Fui criado en una casa esquinera con un gran patio con guayabas (una criolla para dulces y otra injerta para comer), aguacates, tamarindos, toronjas, crotos y gallegos (Aralia Ming), rosas, flor de mantequilla, cayenas, begonias y enormes pinos criollos, un cují, un shashá (Albizia lebbeck) y al frente un bello almácigo.
Las sombreadas calles eran frecuentemente fumigadas con nubes de DDT que los niños aspirábamos sin idea del daño. Tractorcitos del Ayuntamiento barrían calles y aceras con escobillones circulares seguidos de otros que lavaban asfalto y concreto.

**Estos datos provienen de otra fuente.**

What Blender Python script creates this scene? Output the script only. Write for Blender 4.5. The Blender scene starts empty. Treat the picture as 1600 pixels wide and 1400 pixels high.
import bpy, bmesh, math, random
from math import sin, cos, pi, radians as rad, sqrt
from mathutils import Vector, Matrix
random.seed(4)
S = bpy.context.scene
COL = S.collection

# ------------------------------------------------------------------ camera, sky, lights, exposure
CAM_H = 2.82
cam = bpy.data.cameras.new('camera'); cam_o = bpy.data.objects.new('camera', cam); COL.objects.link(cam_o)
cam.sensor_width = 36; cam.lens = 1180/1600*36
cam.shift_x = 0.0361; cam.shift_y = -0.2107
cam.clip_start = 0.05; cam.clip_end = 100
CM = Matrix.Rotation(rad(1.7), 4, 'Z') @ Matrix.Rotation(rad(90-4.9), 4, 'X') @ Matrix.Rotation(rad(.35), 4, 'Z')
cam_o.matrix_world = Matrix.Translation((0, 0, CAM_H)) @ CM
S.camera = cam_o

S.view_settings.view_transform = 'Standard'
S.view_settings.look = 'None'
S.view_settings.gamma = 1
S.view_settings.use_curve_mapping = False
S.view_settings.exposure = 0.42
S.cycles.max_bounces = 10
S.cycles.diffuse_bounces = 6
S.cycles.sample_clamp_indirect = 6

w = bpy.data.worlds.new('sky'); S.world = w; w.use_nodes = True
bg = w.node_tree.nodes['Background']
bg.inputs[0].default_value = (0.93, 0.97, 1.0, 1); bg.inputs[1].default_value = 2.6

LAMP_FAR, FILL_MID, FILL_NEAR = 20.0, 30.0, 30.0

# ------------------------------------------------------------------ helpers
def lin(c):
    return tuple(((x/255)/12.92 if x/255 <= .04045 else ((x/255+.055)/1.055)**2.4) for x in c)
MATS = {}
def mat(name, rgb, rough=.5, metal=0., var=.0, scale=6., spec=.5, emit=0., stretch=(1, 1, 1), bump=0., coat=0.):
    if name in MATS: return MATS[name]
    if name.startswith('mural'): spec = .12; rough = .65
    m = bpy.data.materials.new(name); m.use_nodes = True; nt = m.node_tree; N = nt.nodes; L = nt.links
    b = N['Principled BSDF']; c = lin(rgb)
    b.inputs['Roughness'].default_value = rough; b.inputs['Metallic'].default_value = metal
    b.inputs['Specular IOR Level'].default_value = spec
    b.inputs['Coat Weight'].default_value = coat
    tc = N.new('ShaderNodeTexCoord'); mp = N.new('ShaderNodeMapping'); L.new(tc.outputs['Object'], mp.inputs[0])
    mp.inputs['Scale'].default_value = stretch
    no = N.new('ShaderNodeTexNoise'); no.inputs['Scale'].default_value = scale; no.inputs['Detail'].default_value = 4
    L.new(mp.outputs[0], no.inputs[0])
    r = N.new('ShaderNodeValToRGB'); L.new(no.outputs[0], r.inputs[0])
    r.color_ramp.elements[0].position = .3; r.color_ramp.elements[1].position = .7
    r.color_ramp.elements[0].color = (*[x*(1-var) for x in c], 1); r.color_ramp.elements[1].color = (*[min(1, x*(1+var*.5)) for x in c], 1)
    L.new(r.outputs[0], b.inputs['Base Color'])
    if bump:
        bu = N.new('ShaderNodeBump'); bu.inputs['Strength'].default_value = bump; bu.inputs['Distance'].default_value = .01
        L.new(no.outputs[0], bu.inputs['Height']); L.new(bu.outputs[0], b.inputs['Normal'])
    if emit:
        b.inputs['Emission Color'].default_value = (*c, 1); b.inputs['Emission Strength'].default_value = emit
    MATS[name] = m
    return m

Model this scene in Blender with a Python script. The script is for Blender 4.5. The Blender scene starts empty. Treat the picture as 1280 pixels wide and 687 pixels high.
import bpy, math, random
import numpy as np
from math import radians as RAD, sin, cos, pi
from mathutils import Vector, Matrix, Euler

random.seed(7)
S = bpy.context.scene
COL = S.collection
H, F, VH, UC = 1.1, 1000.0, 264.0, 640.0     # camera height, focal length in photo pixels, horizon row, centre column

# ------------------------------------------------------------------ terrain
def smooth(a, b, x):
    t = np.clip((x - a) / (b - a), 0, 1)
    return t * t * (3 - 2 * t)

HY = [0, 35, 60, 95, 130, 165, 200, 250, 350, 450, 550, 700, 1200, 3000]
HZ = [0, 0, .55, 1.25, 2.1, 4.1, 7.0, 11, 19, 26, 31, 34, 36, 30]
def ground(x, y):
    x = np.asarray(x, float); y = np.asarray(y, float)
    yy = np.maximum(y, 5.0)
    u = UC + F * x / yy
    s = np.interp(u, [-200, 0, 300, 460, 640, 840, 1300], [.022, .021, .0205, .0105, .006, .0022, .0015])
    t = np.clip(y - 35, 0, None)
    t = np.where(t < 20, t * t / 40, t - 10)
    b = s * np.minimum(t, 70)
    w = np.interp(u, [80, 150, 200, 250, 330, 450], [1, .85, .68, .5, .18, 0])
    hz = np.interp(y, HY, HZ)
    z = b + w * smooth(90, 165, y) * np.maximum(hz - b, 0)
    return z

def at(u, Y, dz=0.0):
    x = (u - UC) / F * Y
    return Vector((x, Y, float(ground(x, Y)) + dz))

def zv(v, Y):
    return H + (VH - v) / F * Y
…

En las mañanitas con neblina cuando los cargueros entraban o salían del Ozama, a varios kilómetros, oíamos sus graves sirenas.
Pese a las fumigaciones, mis hermanos y yo conocimos insectos, reptiles y plantas que mis nietos sólo ven en televisión, como las cigarras y sus mudanzas de piel; ranas, lagartos prietos escamosos de nariz rojísima; asombrosos morivivíes. También grillos, esperanzas, mariposones, mariapalitos (neópteros), libélulas, chinches hiedevivos (Nezara viridula), arañas, ciempiés y alacranes. Hace apenas seis décadas los jardines capitaleños enseñaban mucho. Hoy parecen eriales.